What is expected -
Return the lines below that carry the word "part".

Data segment -

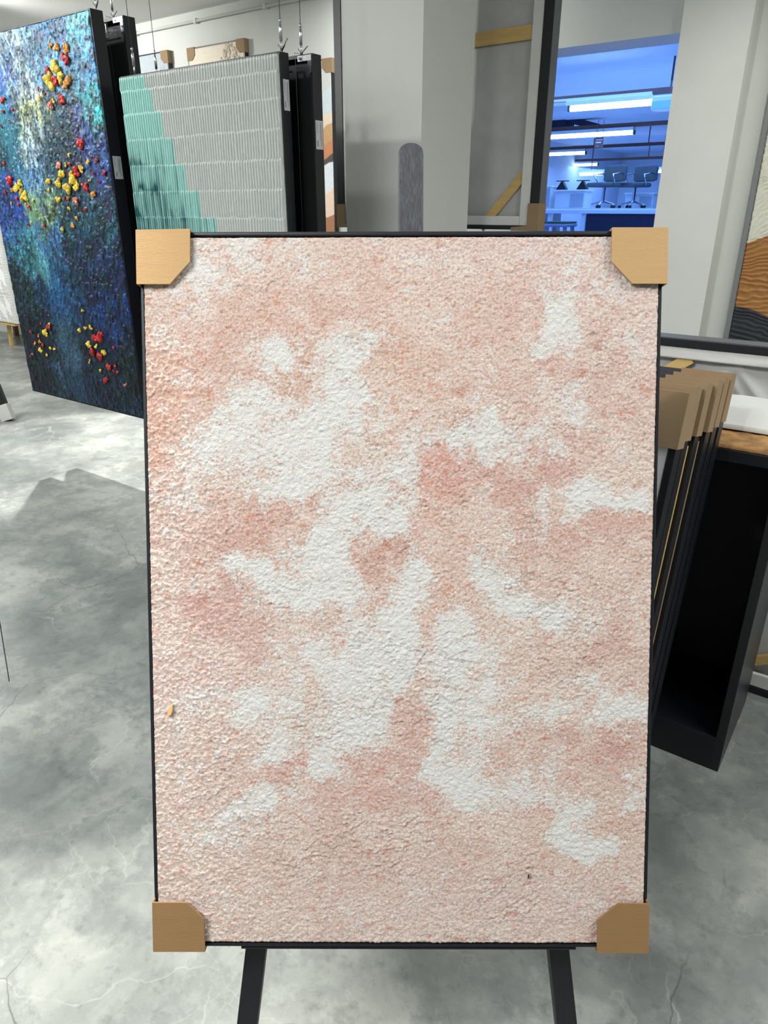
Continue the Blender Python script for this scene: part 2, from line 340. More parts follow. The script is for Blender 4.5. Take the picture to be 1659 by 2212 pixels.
def main_col(U, V):
    x, z, xw, zw = main_xy(U, V)
    base = nlin((230, 208, 196)); acc = np.ones(x.shape + (1,)) * 1.0; col = acc * base
    for bx_, bz_, rx, rz, a, c in blobs_uv(TINT) + blobs_uv(LITE):
        g = (a * 1.15 * np.exp(-.8 * (((xw - bx_) / rx) ** 2 + ((zw - bz_) / rz) ** 2)))[..., None]
        acc = acc + g; col = col + g * nlin(c)
    col = col / acc
    n = fbm(x * 30, z * 30, 5, 41)[..., None]
    t = smooth(n, .48, .70) * .65
    col = col * (1 - t) + t * nlin((238, 220, 210))
    # orange and red pigment flecks
    col = col * .74 + .26 * nlin((236, 218, 211))
    fl = smooth(fbm(x * 90, z * 130, 3, 51), .68, .78)[..., None] * .4
    col = col * (1 - fl) + fl * nlin((208, 128, 96))
    return col
def main_relief(U, V):
    x, z, xw, zw = main_xy(U, V)
    f1 = fbm(x * 310, z * 350, 2, 61, .5); f0 = fbm(xw * 35, zw * 60, 3, 65)
    zz = zw + .02 * fbm(x * 25, z * 25, 3, 71)
    rid = 1 - np.abs(2 * fbm(xw * 40, zz * 95, 3, 81) - 1)
    rid = smooth(rid, .90, 1.0) * smooth(fbm(x * 11, z * 11, 2, 91), .48, .66)
    up = smooth(V, 0, .5) * .4 + .7
    edge = .0014 * (vnoise(x * 300, z * 300, 5) - .5)
    return .0024 * f1 * up + .0010 * f0 + .0016 * rid + edge + .002
def main_mat():
    m, nt, b = new_mat('pink_plaster'); L = nt.links.new
    at = N(nt, 'ShaderNodeVertexColor', layer_name='Col'); wa = N(nt, 'ShaderNodeAttribute', attribute_name='white')
    tc = N(nt, 'ShaderNodeTexCoord'); co = tc.outputs['Object']
    n1 = N(nt, 'ShaderNodeTexNoise', Scale=260.0, Detail=3.0, Roughness=.6); L(co, n1.inputs['Vector'])
    n0 = N(nt, 'ShaderNodeTexNoise', Scale=80.0, Detail=4.0, Roughness=.6); L(co, n0.inputs['Vector'])
    a0 = N(nt, 'ShaderNodeMath', operation='MULTIPLY_ADD'); a0.inputs[1].default_value = 1.5; L(n1.outputs[0], a0.inputs[0]); L(wa.outputs['Fac'], a0.inputs[2])
    a1 = N(nt, 'ShaderNodeMath', operation='MULTIPLY_ADD'); a1.inputs[1].default_value = .5; L(n0.outputs[0], a1.inputs[0]); L(a0.outputs[0], a1.inputs[2])
    r = ramp(nt, [(.16, (0,) * 3), (.40, (.42,) * 3), (.52, (.78,) * 3), (.72, (.97,) * 3)]);
    sb = N(nt, 'ShaderNodeMath', operation='SUBTRACT'); sb.inputs[1].default_value = 1.04; L(a1.outputs[0], sb.inputs[0]); L(sb.outputs[0], r.inputs[0])
    # grain in the pigment
    rg = ramp(nt, [(.30, (.70, .62, .59)), (.5, (.95, .95, .95)), (.68, (1.08, 1.11, 1.12))], n1.outputs[0])
    mg = N(nt, 'ShaderNodeMix', data_type='RGBA', blend_type='MULTIPLY'); mg.inputs[0].default_value = 1; L(at.outputs[0], mg.inputs[6]); L(rg.outputs[0], mg.inputs[7])
    mx = N(nt, 'ShaderNodeMix', data_type='RGBA'); L(r.outputs[0], mx.inputs[0]); L(mg.outputs[2], mx.inputs[6]); mx.inputs[7].default_value = lin4((232, 231, 228))
    L(mx.outputs[2], b.inputs['Base Color']); b.inputs['Roughness'].default_value = .85; b.inputs['Specular IOR Level'].default_value = .2
    n2 = N(nt, 'ShaderNodeTexNoise', Scale=430.0, Detail=4.0, Roughness=.7); L(co, n2.inputs['Vector'])
    bp = N(nt, 'ShaderNodeBump', Strength=1.0, Distance=.0035); L(n2.outputs[0], bp.inputs['Height']); L(bp.outputs[0], b.inputs['Normal'])
    return m

mp = thing('framed_painting', 'large pink and white plaster-textured abstract painting standing on the black easel', 'painting', matrix=MM)
D0 = .035
floater(mp, W0, H0, D0, lip=.0055)
grid('canvas', CXW, CZH, 480, 690, main_relief, main_mat(), mp, main_col, main_white, x0=.007, z0=.010, back=.02)
def corner_px(sx, sz, pxs, m, label):
    q = [on_main(*p) for p in pxs]; t = .003
    bm = bmesh.new(); prism(bm, q, -.012, -.009); prism(bm, q, D0 + .002, D0 + .005)
    xs = [p[0] for p in q]; zs = [p[1] for p in q]; xo = max(xs) if sx > 0 else min(xs); zo = max(zs) if sz > 0 else min(zs)
    xa, xb = sorted((xo, xo - sx * .002)); bx(bm, xa, xb, -.009, D0 + .002, min(zs), max(zs))
    za, zb = sorted((zo, zo - sz * .002)); bx(bm, min(xs), max(xs), -.009, D0 + .002, za, zb)
    obj('corner_protector', bm, m, mp, label=label)
corner_px(-1, 1, [(299, 502), (415, 500), (415, 570), (372, 618), (301, 618)], M['card'], 'pale tan cardboard corner')
corner_px(1, 1, [(1437, 497), (1435, 617), (1360, 617), (1316, 570), (1317, 497)], M['card'], 'creased tan cardboard corner')
corner_px(-1, -1, [(336, 2045), (334, 1940), (408, 1940), (445, 1975), (447, 2045)], M['card2'], 'brown cardboard corner')
corner_px(1, -1, [(1395, 2048), (1285, 2048), (1286, 1978), (1330, 1942), (1397, 1943)], M['card2'], 'brown cardboard corner')
# the small dark fleck and the peeled ochre chip on the surface
for nm, pxy, sz_, cc_, lb in (('paint_chip', (370, 1530), (.006, .009), (216, 172, 112), 'ochre peeled fleck'), ('paint_speck', (1139, 1887), (.0016, .003), (50, 34, 26), 'dark brown speck')):
    x, z = on_main(*pxy); bm = bmesh.new()
    prism(bm, [(x - sz_[0] * .6, z - sz_[1]), (x + sz_[0] * .3, z - sz_[1] * .8), (x + sz_[0] * .7, z), (x + sz_[0] * .8, z + sz_[1]), (x - sz_[0] * .2, z + sz_[1] * .5)], -.009, -.006)
    obj(nm, bm, mat(nm, cc_, .8), mp, label=lb)

# ---- easel: its own frame shares the painting's tilt
def easel(M4, label, mast_x, mast_hw, mast_top, legs, leg_w, ledge, back_z, feet=None, y0=.045, dep=.028, bm_mat=None):
    root = thing('easel', label, 'easel', matrix=M4); bmt = bm_mat or M['blackwood']
    fl = lambda x, y: -(M4.translation.z + (M4 @ Vector((x, y, 0)) - M4.translation).z) / (M4.to_3x3() @ Vector((0, 0, 1))).z
    bm = bmesh.new(); arc = [(mast_x + mast_hw * math.cos(a), mast_top - mast_hw * .8 + mast_hw * .8 * math.sin(a)) for a in [math.pi * k / 14 for k in range(15)]]
    prism(bm, [(mast_x - mast_hw, .06), (mast_x + mast_hw, .06)] + arc, y0, y0 + dep * .8)
    obj('mast', bm, M['mastwood'], root, bevel=.0015, label='worn grey-black centre mast with rounded top')
    for (xa, za), (xb, zb) in legs:
        # run the leg down to the floor, cut level by its end
        zf = fl(xb, y0 + dep / 2); k = (zf - za) / (zb - za); xf = xa + (xb - xa) * k
        zf = fl(xf, y0 + dep * 2); bm = bmesh.new(); beam(bm, (xa, y0 + dep * 1.35, za), (xf, y0 + dep * 1.35, zf), leg_w, dep)
        lg = obj('leg', bm, bmt, root, bevel=.001)
        if feet:
            bm = bmesh.new(); t = (Vector((xf, 0, zf)) - Vector((xa, 0, za))).normalized(); e = Vector((xf, y0 + dep * 1.35, zf))
            beam(bm, e - t * .12, e + t * .002, leg_w + .02, dep + .02); obj('foot_cover', bm, feet, lg, bevel=.003, label='white foam foot cover')
    (xl, zl), (xr, zr), th = ledge
    part('ledge', bmt, root, (xl, xr, y0 - .036, y0 + dep * 1.0 - .002, zl - th, zl), bevel=.001)
    zc = mast_top * .45
    part('crossbar', bmt, root, (min(legs[0][0][0], legs[1][0][0]) - .03, max(legs[0][0][0], legs[1][0][0]) + .03, y0 + dep * .85, y0 + dep * 1.9, legs[0][0][1] - .03, legs[0][0][1] + .01), bevel=.001)
    # rear prop leg, hinged high on the mast, down to the floor behind
    top = M4 @ Vector((mast_x, y0 + dep * 2.2, back_z)); n = (M4.to_3x3() @ Vector((0, 1, 0))); n.z = 0; n.normalize()
    foot = Vector((top.x, top.y, .0)) + n * .16; bm = bmesh.new(); beam(bm, M4.inverted() @ top, M4.inverted() @ foot, .035, .022, Vector((1, 0, 0)))
    obj('back_leg', bm, bmt, root, bevel=.001)
    return root
def mast_material():
    m, nt, b = new_mat('worn_mast'); L = nt.links.new; tc = N(nt, 'ShaderNodeTexCoord')
    mp_ = N(nt, 'ShaderNodeMapping'); mp_.inputs['Scale'].default_value = (900, 60, 90); L(tc.outputs['Object'], mp_.inputs[0])
    nz = N(nt, 'ShaderNodeTexNoise', Scale=1.0, Detail=5.0, Roughness=.7); L(mp_.outputs[0], nz.inputs['Vector'])
    r = ramp(nt, [(.35, lin((44, 46, 52))), (.55, lin((66, 68, 75))), (.75, lin((105, 108, 114)))], nz.outputs[0]); L(r.outputs[0], b.inputs['Base Color'])
    b.inputs['Roughness'].default_value = .55; return m
M['mastwood'] = mast_material()
ml, mz = on_main(862, 300); mr, mtop = on_main(918, 288)
l0, l1 = on_main(544, 2050), on_main(525.5, 2212); r0, r1 = on_main(1221.5, 2050), on_main(1238.5, 2212)
def up_line(a, b, z): return (a[0] + (b[0] - a[0]) * (z - a[1]) / (b[1] - a[1]), z)
ztop = .55
yb = D0 + .007
easel(MM, 'black wooden easel holding the pink and white painting', (ml + mr) / 2 * 1.0, (mr - ml) / 2, mtop * 1.005,
      ((up_line(l0, l1, ztop), up_line(l0, l1, -.3)), (up_line(r0, r1, ztop), up_line(r0, r1, -.3))), .0335, ((l0[0] - .018, -.0045), (r0[0] + .018, -.0045), .004), .75, y0=yb)

# ================================================================= HANGING PAINTINGS, LEFT
def hang(px_top, py_top, y, ztop, label, tie=1, bottom=None, gl=.075, k=.68):
    p = on_y(px_top, py_top, y)
    r = thing('hanging_cable', label, 'hanging cable', (p.x, y, ztop + .001)); r.scale = (k, k, k)
    bm = bmesh.new(); tube(bm, [(0, 0, gl + .07), (0, 0, (HC - ztop - .001) / k)], .0018, 6)
    if bottom is not None: tube(bm, [(.004, 0, .006), (.006, -.062, .006), (.01, -.062, -.03), (.012, -.062, (bottom - ztop) / k)], .0013, 6)
    obj('cable', bm, M['wire'], r, smoothed=True)
    bm = bmesh.new(); tube(bm, [(0, 0, .05), (0, 0, .052), (0, 0, .05 + gl * .75), (0, 0, .05 + gl)], [.006, .0085, .0085, .005], 12); tube(bm, [(0, 0, .05 + gl + .002), (0, 0, .05 + gl + .012), (0, 0, .05 + gl + .016), (0, 0, .05 + gl + .026)], [.004, .007, .007, .004], 12)
    obj('gripper', bm, M['steel'], r, smoothed=True)
    bm = bmesh.new(); tube(bm, [(-.004, 0, .06), (-.005, 0, .0)], .0022, 6); tube(bm, [(.004, 0, .06), (.005, 0, .002)], .0022, 6); tube(bm, [(-.006, 0, .002), (.006, 0, .002)], .0026, 6)
    obj('hook', bm, M['steel'], r, smoothed=True)
    if tie:
        bm = bmesh.new(); tube(bm, [(-.022, 0, .035), (0, 0, .006), (.02, -.003, .022), (.05, -.004, .055 if tie == 1 else .04)], .0022, 6)
        if tie == 1: tube(bm, [(.004, 0, .004), (.02, 0, .02), (.035, 0, .045)], .0018, 6)
        bx(bm, -.005, .005, -.005, .005, .0045, .014)
        obj('zip_tie', bm, M['plastic'], r)
    return r
def back_of_frame(root, w, h, d, rim=.03):
    """what shows of a painting hung with its back to us (local front at y=d, back at y=0)"""
    part('frame', M['black'], root, (0, .012, 0, d, 0, h), (w - .012, w, 0, d, 0, h), (.012, w - .012, 0, d, 0, .012), (.012, w - .012, 0, d, h - .012, h), bevel=.001)
    part('backing_board', M['blackin'], root, (.012, w - .012, d * .55, d * .98, .012, h - .012))
    bm = bmesh.new(); s = .07
    prism(bm, [(w - .004, h - .004), (w - s, h - .004), (w - s, h - .022), (w - .022, h - .022), (w - .022, h - s), (w - .004, h - s + .012)], -.002, .0)
    br = obj('corner_bracket', bm, M['steel'], root, label='steel corner bracket on the frame back')
    for cx_, cz_ in ((w - s + .012, h - .013), (w - .013, h - s + .03)):
        bm = bmesh.new(); tube(bm, [(cx_, -.002, cz_), (cx_, -.005, cz_)], .005, 8); obj('screw', bm, M['chrome'], br)
    bm = bmesh.new(); q = [(w - .155, -.006, h - .02), (w - .155, -.006, h - .075), (w - .12, -.006, h - .075), (w - .12, -.006, h - .02), (w - .155, -.006, h - .02)]
    for a, b in zip(q, q[1:]): tube(bm, [a, b], .003, 6)
    obj('hanging_ring', bm, M['steel'], root)
    part('wire_bar', M['wire'], root, (.03, w - .1, -.001, .002, h - .052, h - .048))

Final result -
Continue the Blender Python script for this scene: part 2, from line 340. More parts follow. The script is for Blender 4.5. Take the picture to be 1659 by 2212 pixels.
    part('ledge', bmt, root, (xl, xr, y0 - .036, y0 + dep * 1.0 - .002, zl - th, zl), bevel=.001)
    part('crossbar', bmt, root, (min(legs[0][0][0], legs[1][0][0]) - .03, max(legs[0][0][0], legs[1][0][0]) + .03, y0 + dep * .85, y0 + dep * 1.9, legs[0][0][1] - .03, legs[0][0][1] + .01), bevel=.001)
    part('frame', M['black'], root, (0, .012, 0, d, 0, h), (w - .012, w, 0, d, 0, h), (.012, w - .012, 0, d, 0, .012), (.012, w - .012, 0, d, h - .012, h), bevel=.001)
    part('backing_board', M['blackin'], root, (.012, w - .012, d * .55, d * .98, .012, h - .012))
    part('wire_bar', M['wire'], root, (.03, w - .1, -.001, .002, h - .052, h - .048))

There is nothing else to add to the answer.